Regents seek to send message about incidents after Final Four loss

April 07, 2001|By Michael Hill | Michael Hill,SUN STAFF

The Board of Regents told the administration of the University of Maryland, College Park to take the strongest possible action against students who participated in incidents of unrest after last Saturday's basketball loss to Duke in the Final Four.

"As proud as we are of the accomplishments of the basketball season, we are equally outraged, chagrined and disappointed with the actions of this small number of students," said Rep. Steny H. Hoyer, a 5th District Democrat and the regent who introduced the resolution approved at yesterday's meeting. "We need to send a clear and unambiguous message that this behavior is unacceptable."

In the resolution, the regents call for the school to "take the strongest action allowed by its disciplinary policies, consistent with the facts and circumstances of individual cases, if it identifies students or employees involved in these incidents."

The board, meeting at the University of Maryland, Baltimore County, asked for a report from university officials on the investigation and expressed regrets to the College Park community.

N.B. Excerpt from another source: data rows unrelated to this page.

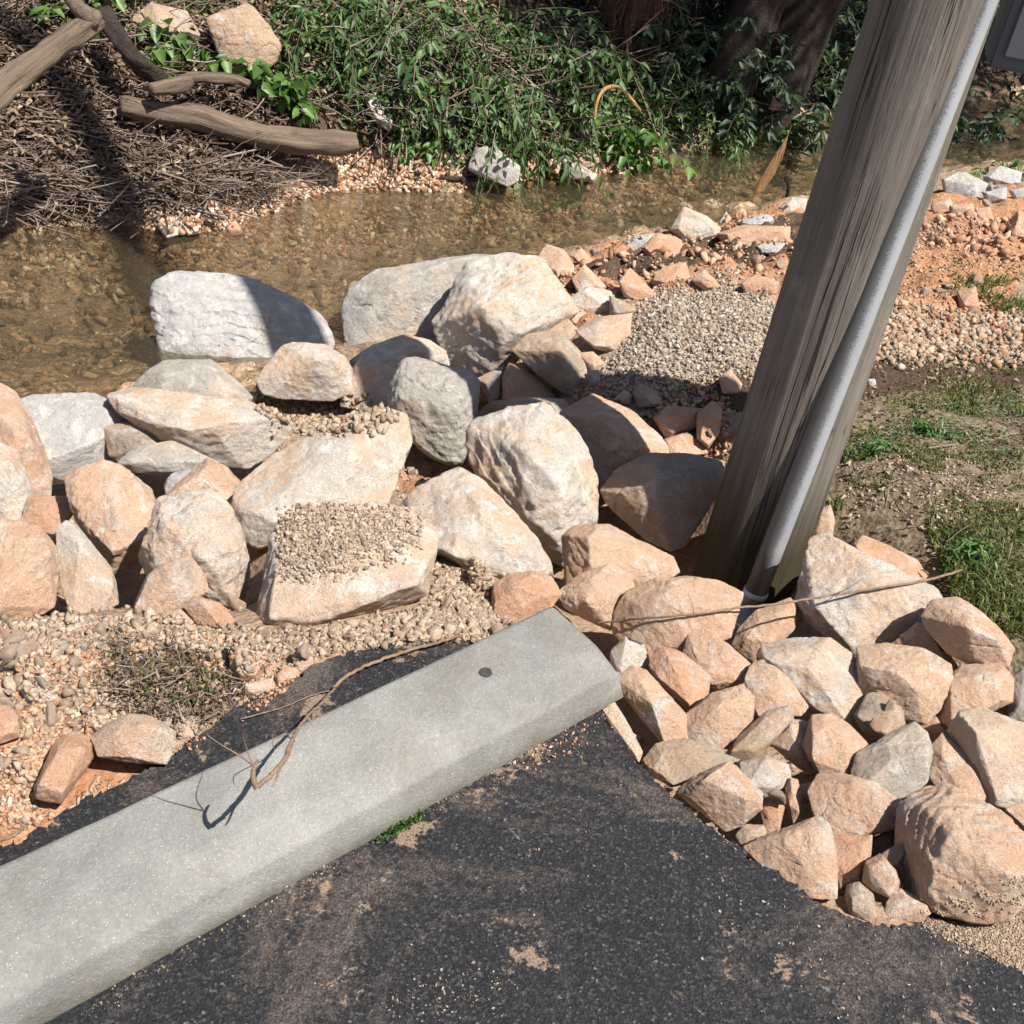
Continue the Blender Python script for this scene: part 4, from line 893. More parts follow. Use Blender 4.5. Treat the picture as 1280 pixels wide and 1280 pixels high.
lie([(418, 862, .03), (402, 880, .10), (382, 900, .16), (366, 925, .21), (357, 948, .24), (347, 962, .25), (335, 975, .255), (322, 985, .255)], (.0022, .0038), 'branch', 'forked dry branch reaching over the wheel stop with curled tendrils', cat='branch',
    forks=(([(322, 985), (317, 976), (317, 962), (322, 951)], .0055), ([(318, 958), (300, 945, .01), (275, 930, .02), (258, 918, .02)], .0014), ([(316, 955), (308, 935, .0), (303, 915, -.01)], .0012),
           ([(378, 905), (368, 915), (345, 922), (341, 930), (344, 937)], .0013), ([(357, 948), (350, 960), (345, 975), (340, 983)], .003), ([(385, 898), (392, 908)], .0015), ([(366, 925), (358, 950), (342, 968)], .003)))
lie([(415, 866), (440, 846), (470, 833), (500, 822), (530, 813), (560, 805), (572, 800)], (.0035, .003), 'twig', 'long dry vine stem along the back edge of the wheel stop', off=.012)
lie([(745, 779), (775, 776), (800, 773), (830, 771), (860, 768), (890, 765), (920, 760), (955, 757), (990, 752), (1020, 747), (1050, 742), (1080, 738), (1110, 733), (1150, 727), (1185, 718), (1205, 712)], (.0022, .0034), 'twig', 'thin dry vine stretched across the rocks past the conduit', taut=.004,
    forks=(([(1040, 744), (1060, 735, .02), (1080, 722, .04)], .0018), ([(868, 768), (865, 755, .02), (860, 740, .03)], .001)))
lie([(-20, 1056), (10, 1049), (28, 1038), (24, 1026)], (.003, .002), 'twig', 'short dry twig on the black strip at the photo edge')
lie([(300, 902), (350, 888), (390, 872), (412, 866)], (.0015, .001), 'twig', 'very thin twig on the black strip behind the wheel stop', off=.006)
# black strip of plastic edging behind the wheel stop
# ------------------------------------------------------------------ wood across the creek
def log(pts, r, name, label, mat='log', seed=0, sub=None, cat='log', side=()):
    P = np.array([atz(*q) for q in pts]); P = smooth_path(P, 8); c = P[0].copy(); Q = P - c
    rng = np.random.RandomState(seed); rr = np.interp(np.linspace(0, 1, len(P)), np.linspace(0, 1, len(r)), r); K = 22
    T = np.gradient(Q, axis=0); T /= np.linalg.norm(T, axis=1, keepdims=True); V = []
    for i in range(len(Q)):
        x = np.cross(T[i], [0, 0, 1.]); x /= np.linalg.norm(x); y = np.cross(x, T[i])
        for k in range(K):
            a = 2 * np.pi * k / K; V.append(np.append(Q[i] + rr[i] * (math.cos(a) * x + math.sin(a) * y), a))
    V = np.array(V); nrm = V[:, :3] - np.repeat(Q, K, 0); nrm /= np.linalg.norm(nrm, axis=1, keepdims=True)
    s_ = np.repeat(np.arange(len(Q)) / len(Q), K)
    V3 = V[:, :3] + nrm * (np.repeat(rr, K) * (.26 * fbm(np.stack([np.cos(V[:, 3]) * 1.5, np.sin(V[:, 3]) * 1.5, s_ * 6 + seed], 1), seed, 3) + .12 * vn(np.stack([np.cos(V[:, 3]) * 5, np.sin(V[:, 3]) * 5, s_ * 9], 1), seed + 1)))[:, None]
    Fc = [(i * K + k, i * K + (k + 1) % K, (i + 1) * K + (k + 1) % K, (i + 1) * K + k) for i in range(len(Q) - 1) for k in range(K)]
    V3 = np.concatenate([V3, Q[[0]], Q[[-1]]]); n0 = len(Q) * K
    Fc += [(n0, (k + 1) % K, k) for k in range(K)] + [(n0 + 1, (len(Q) - 1) * K + k, (len(Q) - 1) * K + (k + 1) % K) for k in range(K)]
    me = mesh(name, V3, Fc, mat); al = np.repeat(np.concatenate([[0], np.cumsum(np.linalg.norm(np.diff(Q, axis=0), axis=1))]), K) + seed
    g_ = np.stack([np.cos(V[:, 3]) * np.repeat(rr, K), np.sin(V[:, 3]) * np.repeat(rr, K), al], 1); add_grain(me, np.concatenate([g_, [[0, 0, seed]], [[0, 0, al[-1]]]]))
    o = link(name, me, label=label, cat=cat, loc=c)
    for sp_, r_ in side:
        S = np.array([atz(*q) for q in sp_]); S = smooth_path(S, 4) - c; b_ = MB(); b_.tube(S, np.linspace(r_, r_ * .4, len(S)), 8); link('side_branch', b_.mesh('side_branch', 'log_plain'), o)
    return o
log([(150, 132, -.26), (200, 142, -.30), (255, 150, -.34), (305, 166, -.38), (360, 176, -.42), (410, 178, -.44), (445, 178, -.44)], (.045, .06, .07, .06, .062, .066, .058), 'fallen_log', 'thick grey fallen log lying above the gravel bar', seed=3)
log([(-30, 140, .05), (0, 112, .10), (40, 82, .16), (80, 52, .22), (122, 24, .28)], (.048, .045, .042, .04, .036), 'fallen_log', 'peeled log propped across brush at the top corner', seed=4,
    side=(([(118, 26, .28), (100, 12, .32), (78, -12, .36)], .045),))
log([(130, 18, .06), (150, 50, 0), (175, 80, -.08), (205, 100, -.16)], (.045, .045, .04, .035), 'branch', 'dark broken branch slanting down beside the bright broadleaf plant', seed=5, cat='branch', mat='bark')
log([(188, 112, -.16), (230, 104, -.16), (240, 97, -.15), (290, 99, -.17), (312, 105, -.18)], (.03, .035, .03, .025, .018), 'branch', 'short stub branch below the broadleaf plant', seed=6, cat='branch')
log([(285, -6, -.02), (320, 10, -.04), (345, 22, -.07), (375, 38, -.12)], (.035, .03, .03, .02), 'branch', 'weathered branch behind the concrete chunk', seed=7, cat='branch')
log([(535, 218, -.66), (560, 223, -.66), (600, 224, -.67), (628, 221, -.66)], (.012, .014, .014, .010), 'branch', 'bare wet stick at the waterline under the pale slab', seed=8, cat='branch', mat='bark')
log([(743, 150, -.35), (747, 125, -.25), (758, 110, -.2), (775, 110, -.2), (792, 128, -.24), (800, 138, -.3)], (.007, .009, .010, .010, .009, .006), 'branch', 'bent orange root arching out of the brush', seed=9, cat='branch', mat='splint')
# upright split plank and stake in the water
def splint(px0, py0, px1, py1, z, wd, name, label):
    a = atz(px0, py0, z); b_ = on_ray_at_y(px1, py1, a[1] + .02); n = 14; V = []; c = a.copy()
    for i in range(n):
        t = i / (n - 1); p_ = (b_ - a) * t + np.array([math.sin(t * 2.6) * .025, 0, 0]); w_ = wd * (.25 + 1.0 * math.sin(math.pi * min(1, t * 1.1 + .1)) ** .8) * (1 - t ** 4 * .9)
        for s1, s2 in ((-1, -.22), (-.3, -.4), (1, -.2), (1, .2), (.2, .35), (-1, .25)): V.append(p_ + np.array([s1 * w_, s2 * w_, rs.randn() * .002]))
    Fc = [(i * 6 + k, i * 6 + (k + 1) % 6, (i + 1) * 6 + (k + 1) % 6, (i + 1) * 6 + k) for i in range(n - 1) for k in range(6)] + [(5, 4, 3, 2, 1, 0), tuple((n - 1) * 6 + k for k in range(6))]
    me = mesh(name, V, Fc, 'splint', smooth=False); link(name, me, label=label, cat='plank' if wd > .02 else 'stick', loc=c)
splint(945, 243, 987, 155, -.74, .026, 'wooden_splinter', 'upright orange splinter of wood standing in the creek shallows')
m_ = MB(); a = atz(983, 250, -.74); m_.tube(smooth_path([a * 0, on_ray_at_y(986, 232, a[1]) - a, on_ray_at_y(982, 222, a[1]) - a, on_ray_at_y(990, 224, a[1]) - a]), [.012] * 13, 8)
link('stick', m_.mesh('stick', 'bark'), label='short dark crooked stick beside the upright orange splinter', cat='stick', loc=a)

# ------------------------------------------------------------------ loose stones and gravel
PROTO = {}
def proto(mat, k):
    if (mat, k) not in PROTO:
        r = np.random.RandomState(900 + k); P = r.randn(9, 3); P /= np.linalg.norm(P, axis=1, keepdims=True); P *= np.array([1, .8, .62]) * r.uniform(.85, 1.15, 3)
        V, Fc, c = rockshape(P, 3, 900 + k, 24, 4); PROTO[(mat, k)] = mesh('stone', V, Fc, mat)
    return PROTO[(mat, k)]
def put_stones(poly, n, size, mats, label, group, seed, sink=.25, avoid=('asphalt', 'body', 'shaft', 'rock', 'boulder', 'pipe')):
    r = np.random.RandomState(seed); got = 0
    for x, y in scatter(poly, n * 3, seed):
        if got >= n: break
        p_, nn, nm = drop(x, y)
        if nm.startswith(avoid) or nn[2] < .45: continue
        s = size[0] * (size[1] / size[0]) ** (r.rand() ** 1.6) / 2
        o = link('stone', proto(mats[r.randint(len(mats))], r.randint(8)), label=label, cat='stone', group=group)
        o.location = p_ + nn * s * (.6 - sink); o.scale = (s * r.uniform(.85, 1.25), s * r.uniform(.85, 1.2), s * r.uniform(.7, 1.1)); o.rotation_euler = tuple(r.rand(3) * 6.28); got += 1
put_stones('0,792 60,780 180,775 320,795 400,790 560,765 640,768 640,795 480,800 430,815 340,852 290,880 230,930 140,985 100,1000 0,1045', 70, (.022, .06), ['tan', 'tan', 'orange', 'cream'], 'small tan stone among the rubble behind the wheel stop', 'small stones in the rubble behind the wheel stop', 1)
put_stones('780,800 900,770 1100,790 1260,840 1290,1000 1130,1030 1120,1130 1040,1120 930,1040 820,960', 36, (.035, .085), ['tan', 'tan', 'brown', 'orange'], 'small stone in a gap of the rock pile beside the pavement', 'gap stones in the rock pile beside the pavement', 2, .3)
put_stones('0,500 300,500 600,470 700,560 760,640 640,740 480,640 320,620 300,760 60,770 0,700', 34, (.035, .09), ['tan', 'brown', 'grey', 'cream'], 'small stone in a gap between the creekside boulders', 'gap stones between the creekside boulders', 3, .3)
put_stones('690,330 850,290 985,268 975,350 870,345 790,370 720,390', 20, (.04, .10), ['orange', 'orange', 'tan'], 'orange stone on the clay bank behind the gravel heap', 'stones on the clay bank behind the gravel heap', 4, .3)
put_stones('1150,262 1290,272 1290,320 1240,390 1120,420 1130,340', 20, (.04, .10), ['orange', 'orange', 'tan'], 'orange stone on the clay slope right of the pole', 'stones on the clay slope right of the pole', 5, .4)
put_stones('730,440 800,470 900,480 920,560 830,560 740,500', 12, (.03, .06), ['orange', 'tan', 'brown'], 'small stone in the dirt between gravel heap and shaded boulders', 'stones at the foot of the gravel heap', 6, .3)
put_stones('180,262 330,262 480,200 560,212 560,228 360,240 320,285 190,300', 22, (.03, .08), ['orange', 'tan', 'cream', 'brown'], 'small stone on the gravel bar across the creek', 'stones on the gravel bar across the creek', 7, .3)
put_stones('1180,222 1290,225 1290,262 1180,260', 7, (.06, .14), ['white', 'cream', 'white'], 'white stone at the far waterline behind the clay slope', 'white stones at the far waterline', 8, .3)
put_stones('430,415 560,335 700,308 850,268 980,245 985,262 840,300 700,330 440,450', 10, (.04, .09), ['grey', 'tan', 'wet'], 'small wet stone at the water edge by the rock bank', 'stones along the near water edge', 9, .4)

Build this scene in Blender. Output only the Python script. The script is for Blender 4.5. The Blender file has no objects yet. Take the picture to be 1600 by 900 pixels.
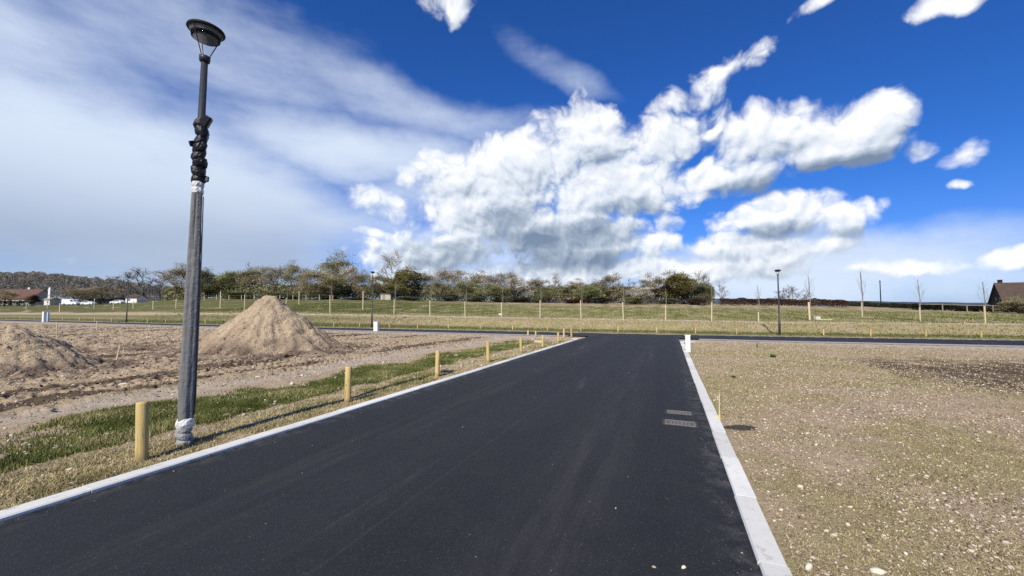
import bpy, math, random
import numpy as np
from mathutils import Vector, Matrix
random.seed(7); RNG = np.random.default_rng(11)
S = bpy.context.scene; COL = S.collection
F = 620.0; EYE = 1.65; TH = math.atan(30 / F); AL = math.atan(245 / F); SLOPE = 0.009
SA, CA = math.sin(AL), math.cos(AL)
SUN_AZ, SUN_EL = 200.5, 40.0

# ------------------------------------------------------------------ survey: where things stand
def uv_of(x, y): return x * SA + y * CA, x * CA - y * SA
def xy_of(u, v): return u * SA + v * CA, u * CA - v * SA
_V = np.array([-400, -75, -28, -12.6, 5, 16.5, 60, 200.])
_UN = np.array([25.0, 25.3, 25.15, 25.75, 26.25, 27.5, 31.5, 44.])
_VF = np.array([-400, -75, -30, -14, -2, 6, 19, 60, 200.])
_UF = np.array([27.5, 27.7, 27.95, 29.0, 29.6, 30.4, 32.3, 36.5, 50.])
def uN(v): return np.interp(v, _V, _UN)
def uF(v): return np.interp(v, _VF, _UF)
def ray(px, py):
    a, b = px - 800, 450 - py
    return a / F, (F * math.cos(TH) - b * math.sin(TH)) / F, (F * math.sin(TH) + b * math.cos(TH)) / F
def e_of(x, y):
    u, v = uv_of(x, y); return u - uF(v)
def on_e(px, e):                       # point on the line of sight px (ground plan) lying e metres beyond the cross road
    k = (px - 800) / F / math.cos(TH)
    lo, hi = 1.0, 400.0
    for _ in range(50):
        m = (lo + hi) / 2
        if e_of(k * m, m) < e: lo = m
        else: hi = m
    return k * lo, lo
def z_at(px, py, y):
    r = ray(px, py); return EYE + r[2] / r[1] * y
_PX = np.array([-60, 60, 160, 260, 330, 450, 600, 700, 800, 900, 1000, 1100, 1200, 1300, 1400, 1500, 1600, 1680.])
_CY = np.interp(_PX, [-100, 320, 450, 620, 800, 1000, 1100, 1200, 1500, 1700], [490, 490, 490, 493, 496, 499.5, 501, 503.5, 505.5, 507])
_TY = np.interp(_PX, [-60, 150, 260, 330, 600, 800, 1000, 1200, 1300, 1450, 1600], [478, 477, 470, 466, 468, 472, 475, 477, 479, 485, 489])
_TD = np.interp(_PX, [-60, 300, 600, 1100, 1300, 1450, 1600], [150, 140, 120, 95, 85, 70, 62])
_AZ = np.arctan((_PX - 800) / F)
_ZC, _ZT, _ET = [], [], []
for p, cy, ty, td in zip(_PX, _CY, _TY, _TD):
    x, y = on_e(p, 8.0); _ZC.append(z_at(p, cy, y)); _ZT.append(z_at(p, ty, td)); _ET.append(e_of((p - 800) / F * td, td))
_ZC, _ZT, _ET = map(np.array, (_ZC, _ZT, _ET))
def sstep(a, b, x):
    t = np.clip((x - a) / (b - a), 0, 1); return t * t * (3 - 2 * t)
# small gradient-noise helper
_P = RNG.permutation(512); _P = np.concatenate([_P, _P]); _G = RNG.uniform(0, 2 * np.pi, 1024)
def perlin(x, y):
    xi, yi = np.floor(x).astype(int), np.floor(y).astype(int); xf, yf = x - xi, y - yi
    def g(i, j):
        a = _G[_P[(_P[(xi + i) & 511] + yi + j) & 511]]
        return np.cos(a) * (xf - i) + np.sin(a) * (yf - j)
    s, t = xf**3 * (xf * (xf * 6 - 15) + 10), yf**3 * (yf * (yf * 6 - 15) + 10)
    a = g(0, 0) * (1 - s) + g(1, 0) * s; b = g(0, 1) * (1 - s) + g(1, 1) * s
    return (a * (1 - t) + b * t) * 1.4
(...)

Linda Clement, the dean of students at UMCP, told the regents that two students have been referred for possible disciplinary action - up to expulsion - and that the investigation continues. Prince George's County police have charged Josh Weidman, a 23-year-old junior who is a member of the wrestling team, with malicious burning and destruction.

Student regent Kevin Oxendine, a junior at UMCP, said student groups had been active in condemning and investigating the incidents. "These actions are not representative of the quality, character or nature of the vast majority of students," he said.

Several hundred students roamed the campus and the College Park area after the game March 31, setting numerous fires.

One fire ignited a fiber-optic cable owed by Comcast Cable television company, causing damage estimated at $200,000 to $300,000. Regent David Nevins, who is president of Comcast SportsNet, abstained from the vote.